WRITTEN TASK:
Start at the line containing "Generate a Blender", stop at the line containing "COL = SC.collection", and set down every line in that stretch exactly as written, and nothing else.

** START SUPPLIED RECORDS **

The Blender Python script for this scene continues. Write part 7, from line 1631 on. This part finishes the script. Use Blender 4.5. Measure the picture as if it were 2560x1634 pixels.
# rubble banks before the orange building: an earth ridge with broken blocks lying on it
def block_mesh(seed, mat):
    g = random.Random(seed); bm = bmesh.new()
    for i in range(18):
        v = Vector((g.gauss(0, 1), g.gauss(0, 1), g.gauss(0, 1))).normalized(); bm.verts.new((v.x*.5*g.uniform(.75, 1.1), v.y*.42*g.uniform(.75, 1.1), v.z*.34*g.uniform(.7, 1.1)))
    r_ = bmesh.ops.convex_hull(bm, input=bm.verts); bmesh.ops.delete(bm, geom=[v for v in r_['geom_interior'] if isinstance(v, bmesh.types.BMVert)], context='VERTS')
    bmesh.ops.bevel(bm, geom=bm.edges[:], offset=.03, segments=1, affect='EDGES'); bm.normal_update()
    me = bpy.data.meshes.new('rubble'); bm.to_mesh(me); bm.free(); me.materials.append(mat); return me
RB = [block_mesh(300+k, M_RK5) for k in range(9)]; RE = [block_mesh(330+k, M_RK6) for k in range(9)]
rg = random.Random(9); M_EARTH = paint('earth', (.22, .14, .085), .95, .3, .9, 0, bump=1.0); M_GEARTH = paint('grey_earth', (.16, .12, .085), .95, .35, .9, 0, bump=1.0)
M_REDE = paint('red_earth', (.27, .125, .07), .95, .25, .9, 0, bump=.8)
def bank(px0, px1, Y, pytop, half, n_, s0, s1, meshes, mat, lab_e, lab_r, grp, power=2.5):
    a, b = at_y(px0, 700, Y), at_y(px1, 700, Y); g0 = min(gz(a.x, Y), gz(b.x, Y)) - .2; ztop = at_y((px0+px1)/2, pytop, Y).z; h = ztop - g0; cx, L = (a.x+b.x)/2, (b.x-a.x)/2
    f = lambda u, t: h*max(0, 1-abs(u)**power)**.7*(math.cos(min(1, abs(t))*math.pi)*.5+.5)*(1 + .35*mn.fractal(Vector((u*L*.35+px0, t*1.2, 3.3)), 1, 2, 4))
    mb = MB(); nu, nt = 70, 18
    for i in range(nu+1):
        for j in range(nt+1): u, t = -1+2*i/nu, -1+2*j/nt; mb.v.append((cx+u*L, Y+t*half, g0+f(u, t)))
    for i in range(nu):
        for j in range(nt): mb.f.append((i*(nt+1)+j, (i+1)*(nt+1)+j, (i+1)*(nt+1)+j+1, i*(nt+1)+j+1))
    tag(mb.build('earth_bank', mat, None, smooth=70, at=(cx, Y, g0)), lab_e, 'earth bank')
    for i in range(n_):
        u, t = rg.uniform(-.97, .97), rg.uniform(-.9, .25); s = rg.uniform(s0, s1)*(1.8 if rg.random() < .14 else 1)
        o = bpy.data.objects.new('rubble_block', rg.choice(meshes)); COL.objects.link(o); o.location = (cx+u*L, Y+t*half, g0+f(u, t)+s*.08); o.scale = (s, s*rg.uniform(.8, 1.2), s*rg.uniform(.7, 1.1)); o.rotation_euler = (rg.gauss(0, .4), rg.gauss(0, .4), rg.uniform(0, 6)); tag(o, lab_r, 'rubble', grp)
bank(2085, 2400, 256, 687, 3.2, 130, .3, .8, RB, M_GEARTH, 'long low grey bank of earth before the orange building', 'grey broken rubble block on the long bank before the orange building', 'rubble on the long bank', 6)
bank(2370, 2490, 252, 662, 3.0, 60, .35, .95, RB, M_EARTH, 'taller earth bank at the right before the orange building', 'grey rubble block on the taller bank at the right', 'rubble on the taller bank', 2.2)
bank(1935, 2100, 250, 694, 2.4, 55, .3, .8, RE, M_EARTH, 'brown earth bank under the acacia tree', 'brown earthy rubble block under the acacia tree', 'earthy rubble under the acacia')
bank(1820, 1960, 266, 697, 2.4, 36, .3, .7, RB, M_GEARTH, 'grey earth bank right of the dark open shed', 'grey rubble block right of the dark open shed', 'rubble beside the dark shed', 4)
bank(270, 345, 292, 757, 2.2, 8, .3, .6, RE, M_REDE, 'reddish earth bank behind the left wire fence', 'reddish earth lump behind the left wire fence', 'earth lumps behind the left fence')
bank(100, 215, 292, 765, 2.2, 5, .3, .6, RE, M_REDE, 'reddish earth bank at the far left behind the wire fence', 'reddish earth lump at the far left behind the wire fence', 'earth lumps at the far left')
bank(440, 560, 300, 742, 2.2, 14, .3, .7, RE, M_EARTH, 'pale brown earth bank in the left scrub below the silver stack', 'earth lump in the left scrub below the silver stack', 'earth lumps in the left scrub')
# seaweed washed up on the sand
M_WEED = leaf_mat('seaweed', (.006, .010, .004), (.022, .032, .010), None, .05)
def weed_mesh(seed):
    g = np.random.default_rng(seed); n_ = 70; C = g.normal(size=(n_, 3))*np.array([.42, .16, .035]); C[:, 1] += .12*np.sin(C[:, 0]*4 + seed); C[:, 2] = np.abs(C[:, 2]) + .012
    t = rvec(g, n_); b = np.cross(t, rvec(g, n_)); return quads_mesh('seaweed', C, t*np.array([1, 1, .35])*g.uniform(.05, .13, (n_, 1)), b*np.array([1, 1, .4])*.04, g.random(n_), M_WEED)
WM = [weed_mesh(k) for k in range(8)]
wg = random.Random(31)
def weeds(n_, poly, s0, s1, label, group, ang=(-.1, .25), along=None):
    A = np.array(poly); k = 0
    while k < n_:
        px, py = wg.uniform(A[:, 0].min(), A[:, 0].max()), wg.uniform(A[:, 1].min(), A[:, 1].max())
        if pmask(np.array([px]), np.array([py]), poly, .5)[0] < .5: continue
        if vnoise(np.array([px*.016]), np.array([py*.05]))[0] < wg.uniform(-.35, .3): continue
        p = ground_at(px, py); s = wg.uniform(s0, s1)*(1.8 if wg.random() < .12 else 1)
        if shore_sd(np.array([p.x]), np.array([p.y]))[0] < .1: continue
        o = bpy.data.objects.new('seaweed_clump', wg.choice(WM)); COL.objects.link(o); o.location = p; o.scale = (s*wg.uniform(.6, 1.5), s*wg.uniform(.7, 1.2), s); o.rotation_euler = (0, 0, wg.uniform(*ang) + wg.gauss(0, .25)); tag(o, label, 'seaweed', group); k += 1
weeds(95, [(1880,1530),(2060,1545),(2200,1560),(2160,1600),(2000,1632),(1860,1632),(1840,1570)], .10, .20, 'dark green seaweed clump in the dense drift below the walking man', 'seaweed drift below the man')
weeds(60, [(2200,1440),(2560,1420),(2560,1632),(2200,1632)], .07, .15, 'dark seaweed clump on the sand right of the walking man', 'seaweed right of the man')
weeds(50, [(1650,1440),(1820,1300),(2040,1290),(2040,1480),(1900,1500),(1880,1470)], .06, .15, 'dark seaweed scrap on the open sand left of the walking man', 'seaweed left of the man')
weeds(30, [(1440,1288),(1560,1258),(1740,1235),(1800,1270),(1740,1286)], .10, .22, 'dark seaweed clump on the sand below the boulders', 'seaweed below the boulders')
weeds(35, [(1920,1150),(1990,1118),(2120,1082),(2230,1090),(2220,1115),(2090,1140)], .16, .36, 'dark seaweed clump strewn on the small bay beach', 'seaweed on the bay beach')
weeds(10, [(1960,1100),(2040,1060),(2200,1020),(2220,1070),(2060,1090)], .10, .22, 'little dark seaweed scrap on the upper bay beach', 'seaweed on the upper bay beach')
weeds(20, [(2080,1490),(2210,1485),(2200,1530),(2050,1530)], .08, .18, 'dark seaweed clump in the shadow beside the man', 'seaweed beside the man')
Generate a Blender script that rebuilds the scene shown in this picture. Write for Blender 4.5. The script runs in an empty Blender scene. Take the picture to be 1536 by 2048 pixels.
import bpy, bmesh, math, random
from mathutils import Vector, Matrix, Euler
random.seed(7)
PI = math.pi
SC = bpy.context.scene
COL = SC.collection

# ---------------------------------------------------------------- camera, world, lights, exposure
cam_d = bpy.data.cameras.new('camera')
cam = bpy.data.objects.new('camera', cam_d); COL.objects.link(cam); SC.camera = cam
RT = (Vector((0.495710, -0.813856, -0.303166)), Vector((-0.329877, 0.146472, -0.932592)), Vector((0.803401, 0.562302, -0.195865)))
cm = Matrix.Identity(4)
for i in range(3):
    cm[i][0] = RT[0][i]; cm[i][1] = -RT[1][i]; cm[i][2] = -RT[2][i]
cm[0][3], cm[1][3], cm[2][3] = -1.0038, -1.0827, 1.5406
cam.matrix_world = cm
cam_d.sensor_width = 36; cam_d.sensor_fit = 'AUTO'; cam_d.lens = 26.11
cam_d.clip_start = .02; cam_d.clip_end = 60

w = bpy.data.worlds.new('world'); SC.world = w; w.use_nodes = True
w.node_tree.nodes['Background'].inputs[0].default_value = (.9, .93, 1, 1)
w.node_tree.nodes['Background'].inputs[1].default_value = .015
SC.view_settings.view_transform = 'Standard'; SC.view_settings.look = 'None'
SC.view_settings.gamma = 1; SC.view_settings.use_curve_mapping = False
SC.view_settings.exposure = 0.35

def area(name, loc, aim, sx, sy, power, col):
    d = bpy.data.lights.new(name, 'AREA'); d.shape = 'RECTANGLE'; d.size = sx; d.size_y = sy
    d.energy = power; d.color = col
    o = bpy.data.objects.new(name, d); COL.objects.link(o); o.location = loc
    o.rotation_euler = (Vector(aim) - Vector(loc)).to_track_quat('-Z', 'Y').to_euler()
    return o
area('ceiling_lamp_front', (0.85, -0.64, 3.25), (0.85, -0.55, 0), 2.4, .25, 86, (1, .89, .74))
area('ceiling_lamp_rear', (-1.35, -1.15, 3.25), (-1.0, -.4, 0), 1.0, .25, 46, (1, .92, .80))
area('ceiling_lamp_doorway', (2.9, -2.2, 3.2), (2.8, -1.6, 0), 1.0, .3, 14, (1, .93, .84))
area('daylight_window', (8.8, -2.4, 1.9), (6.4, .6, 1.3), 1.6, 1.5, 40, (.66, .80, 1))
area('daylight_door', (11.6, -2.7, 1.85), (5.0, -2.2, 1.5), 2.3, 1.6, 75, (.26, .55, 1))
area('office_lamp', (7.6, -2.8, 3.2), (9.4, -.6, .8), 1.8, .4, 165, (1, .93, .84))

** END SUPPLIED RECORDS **

WRITTEN REPLY:
Generate a Blender script that rebuilds the scene shown in this picture. Write for Blender 4.5. The script runs in an empty Blender scene. Take the picture to be 1536 by 2048 pixels.
import bpy, bmesh, math, random
from mathutils import Vector, Matrix, Euler
random.seed(7)
PI = math.pi
SC = bpy.context.scene
COL = SC.collection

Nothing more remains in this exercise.